Today
is Ascension Day, the day the Church remembers that forty days after he was
raised from the dead, Jesus returned — physically, bodily — to heaven,
ascending into the clouds. From there, ten days later, he would send the Holy
Spirit, made visible as fire that engulfed the disciples without burning them.
What
do you make of this claim?
Luke,
the author of the two-part work Luke-Acts, writing for a Gentile audience,
records Jesus’ ascension into heaven twice: at the end of his first volume, and
the start of his second volume. How would the audience he wrote for understand
this event?
According
to Greek mythology, the generation of gods before the Olympian gods were the
Titans. The Titan Chronos (Time) castrated his own father, Uranus (the sky,
heavens) (this is why the sky bleeds red each evening and morning) and
swallowed five of his own children, at birth, to prevent them from usurping
him. But he was tricked, by his wife Rhea, into swallowing a stone instead of
their youngest child, Zeus.
When
Zeus had grown, he worked with his grandmother (and great-grandmother) Gaia
(Earth) to release his siblings from their father’s stomach, and together, with
help, they fought the Titans over a ten-year war. Despite being one of the
Titans, Prometheus — who had created humans from clay — chose to side with the
children of Chronos.
After
the Olympians won, and had thrown most of the Titans into Tartarus, they wanted
to decide what sacrifices mortals should offer to them as gods. Prometheus, the
great champion of his creation, tricked Zeus into choosing the fat-covered
bones of an animal sacrifice, so the humans could enjoy the meat. Angry at
having been tricked, Zeus revoked the gift of fire from mortals. But Prometheus
stole fire from the gods and brought it back to his cherished creatures.
As
punishment, Zeus had Prometheus chained to a mountain where an eagle — symbol
of Zeus, and, later, symbol of the Roman empire — would eat his liver. Every
night, the liver would regenerate, only to be eaten again the following day, in
an eternal torment. However, later, Zeus’ son Heracles persuaded his father to
allow him to set Prometheus free.

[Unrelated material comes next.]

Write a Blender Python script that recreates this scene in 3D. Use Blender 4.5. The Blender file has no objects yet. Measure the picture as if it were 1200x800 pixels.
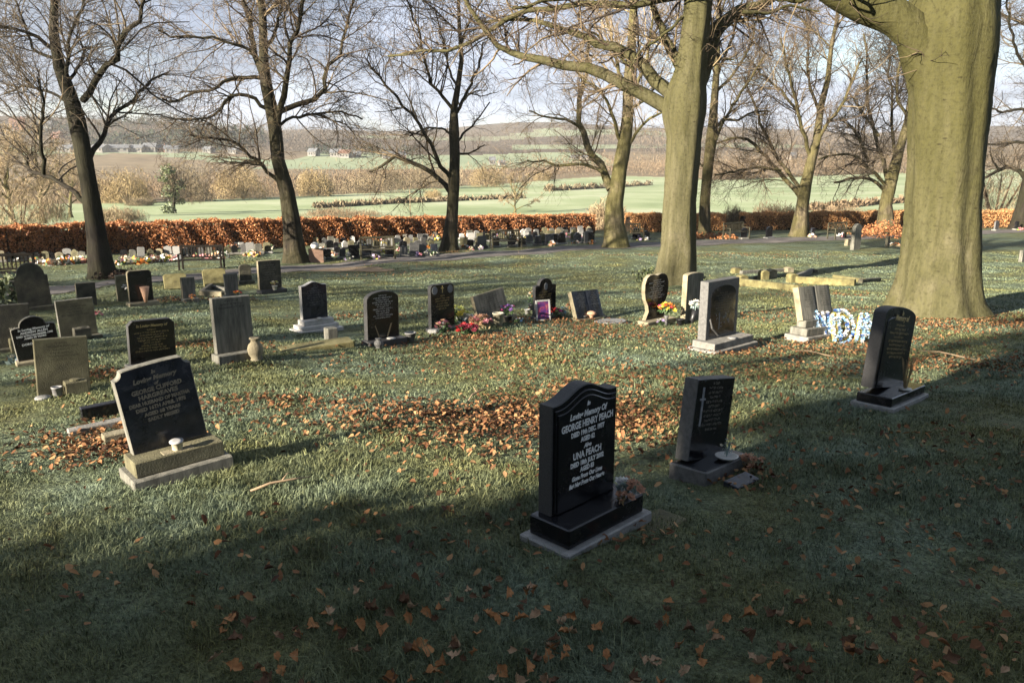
import bpy, bmesh, math, random
import numpy as np
from mathutils import Vector, Matrix
random.seed(7); RNG = np.random.default_rng(11)
S = bpy.context.scene; COL = S.collection
R = math.radians
# ------------------------------------------------------------------ camera model (photo 1200x800)
F = 900.0; TH = R(13.13); EYE = 1.75
cam = bpy.data.objects.new('camera', bpy.data.cameras.new('camera')); COL.objects.link(cam)
cam.location = (0, 0, EYE); cam.rotation_euler = (R(90) - TH, 0, 0)
cam.data.sensor_width = 36; cam.data.lens = 27.0; cam.data.clip_end = 6000; cam.data.clip_start = 0.05
S.camera = cam
# ------------------------------------------------------------------ terrain
PY = np.array([-80, -30, 0, 28, 34, 60, 80, 110, 300, 480, 600, 750, 1000, 1250, 1500, 1900, 2600], float)
PZ = np.array([4.0, 2.46, 0, -2.3, -2.5, -2.9, -4.2, -5, -6, -2, 5, 14, 28, 46, 66, 60, 40], float)
def g(x, y):
    x = np.asarray(x, float); y = np.asarray(y, float)
    w = np.maximum(2.0, 0.05 * np.abs(y))
    z = sum(np.interp(y + k * w, PY, PZ) * q for k, q in ((-1, .12), (-.5, .23), (0, .3), (.5, .23), (1, .12)))
    z = z + 30 * np.exp(-((x + 520) / 270) ** 2 - ((y - 800) / 260) ** 2)
    z = z + 9 * np.exp(-((x - 500) / 300) ** 2 - ((y - 700) / 250) ** 2)
    f = np.clip((55 - y) / 15, 0, 1)
    z = z + f * (.028 * np.sin(x * 1.1 + .6 * y) + .02 * np.sin(y * 1.7 - .5 * x + 1) + .012 * np.sin(2.9 * x + 2.3 * y + 2))
    far = np.clip((y - 900) / 300, 0, 1)
    z = z + far * (7 * np.sin(x / 170 + 1) + 4 * np.sin(x / 67 + y / 200))
    return z
def gz(x, y): return float(g(x, y))
def ray(u, v):
    a = (u - 600) / F; b = -(v - 400) / F
    return np.array([a, math.cos(TH) + b * math.sin(TH), -math.sin(TH) + b * math.cos(TH)])
def at(u, v, t):
    return np.array([0, 0, EYE]) + t * ray(u, v)
def at_y(u, v, y):
    r = ray(u, v); t = y / r[1]; return np.array([0, 0, EYE]) + t * r, t
def hit(u, v):
    r = ray(u, v); t = .5; st = .25
    while t < 4000:
        p = np.array([0, 0, EYE]) + t * r
        if p[2] < gz(p[0], p[1]):
            lo, hi = t - st, t
            for _ in range(24):
                m = (lo + hi) / 2; p = np.array([0, 0, EYE]) + m * r
                if p[2] < gz(p[0], p[1]): hi = m
                else: lo = m
            p = np.array([0, 0, EYE]) + hi * r
            return np.array([p[0], p[1], gz(p[0], p[1])]), hi
        st = max(.25, t * .01); t += st
    p = np.array([0, 0, EYE]) + 1500 * r
    return p, 1500
# ------------------------------------------------------------------ objects
def tag(o, label=None, cat=None, group=None, kind=None):
    if label: o['label'] = label
    if cat: o['category'] = cat
    if group: o['group'] = group
    if kind: o['kind'] = kind
    return o
def thing(name, label, cat, loc=(0, 0, 0), rot=(0, 0, 0), group=None):
    o = bpy.data.objects.new(name, None); COL.objects.link(o)
    o.location = tuple(float(c) for c in loc); o.rotation_euler = rot; o.empty_display_size = .1
    return tag(o, label, cat, group)
def link(name, me, mats=None, parent=None, loc=(0, 0, 0), rot=(0, 0, 0)):
    o = bpy.data.objects.new(name, me); COL.objects.link(o)
    if mats is not None and len(me.materials) == 0:
        for m in (mats if isinstance(mats, (list, tuple)) else [mats]): me.materials.append(m)
    if parent: o.parent = parent
    o.location = tuple(float(c) for c in loc); o.rotation_euler = rot
    return o
def from_arrays(name, V, quads=None, tris=None, smooth=False, qmat=None):
    me = bpy.data.meshes.new(name)
    V = np.asarray(V, np.float32).reshape(-1, 3)
    q = np.zeros((0, 4), np.int32) if quads is None else np.asarray(quads, np.int32).reshape(-1, 4)
    t = np.zeros((0, 3), np.int32) if tris is None else np.asarray(tris, np.int32).reshape(-1, 3)
    me.vertices.add(len(V)); me.vertices.foreach_set('co', V.ravel())
    L = np.concatenate([q.ravel(), t.ravel()]); tot = np.concatenate([np.full(len(q), 4), np.full(len(t), 3)]).astype(np.int32)
    st = np.concatenate([[0], np.cumsum(tot)[:-1]]).astype(np.int32)
    me.loops.add(len(L)); me.loops.foreach_set('vertex_index', L.astype(np.int32))
    me.polygons.add(len(tot)); me.polygons.foreach_set('loop_start', st); me.polygons.foreach_set('loop_total', tot)
    if qmat is not None: me.polygons.foreach_set('material_index', np.asarray(qmat, np.int32))
    if smooth: me.polygons.foreach_set('use_smooth', np.ones(len(tot), bool))
    me.update(calc_edges=True); me.validate(); return me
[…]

But by then, Prometheus and the humans had
been further punished by the creation of woman — Pandora — who succumbed to the
temptation of opening a jar containing every evil known to humanity, releasing
them into the world, leaving only hope in the bottom of the jar.
The
parallels between Prometheus and Jesus include:
Chained
to a mountain/hung from a tree;
Liver
eaten by an eagle/side pierced by a Roman soldier;
(Sometimes)
welcome on Mount Olympus, the cloud-shrouded home of the gods where mortals
could not go/ascending into the clouds to the realm of God (and remaining
there);
The
one who returns fire to humans/the one who sends the Holy Spirit — known in the
past by a limited few, but now given to all — made visible as fire.
These
are clear parallels, but there are also transformative differences:
Jesus
is not crucified because he has angered the sky god, but by mortals to whom he
had been sent by the God of heaven and earth with a message of reconciliation;
This
god is not persuaded by another actor to show mercy to Jesus, but raises him in
accordance with his own will, in an act of vindication and of judgement on
those who had put Jesus to death;
Jesus’
willingness even to die, and to freely forgive his executioners, is an
acceptable sacrifice from humans to God;
Jesus
takes every evil known to humanity into himself and contains and nullifies them
there, and instead will pour out God’s permanent, affirming, presence with
mortals.
In
this way, Luke presents Jesus as the one who is victorious over the older
Titans as well as the younger Olympian gods; as the one who fulfils Greek
mythology — the hopes and fears of a culture — not through violence but through
being humble enough to allow himself to be placed into the hands of humans, to
love even his enemies, those who sought to erase him.
Of
course, our cultural context is not the same as that of those for whom Luke
wrote. But the myth — the true story that transcends its original telling, by
which the world is ordered — remains.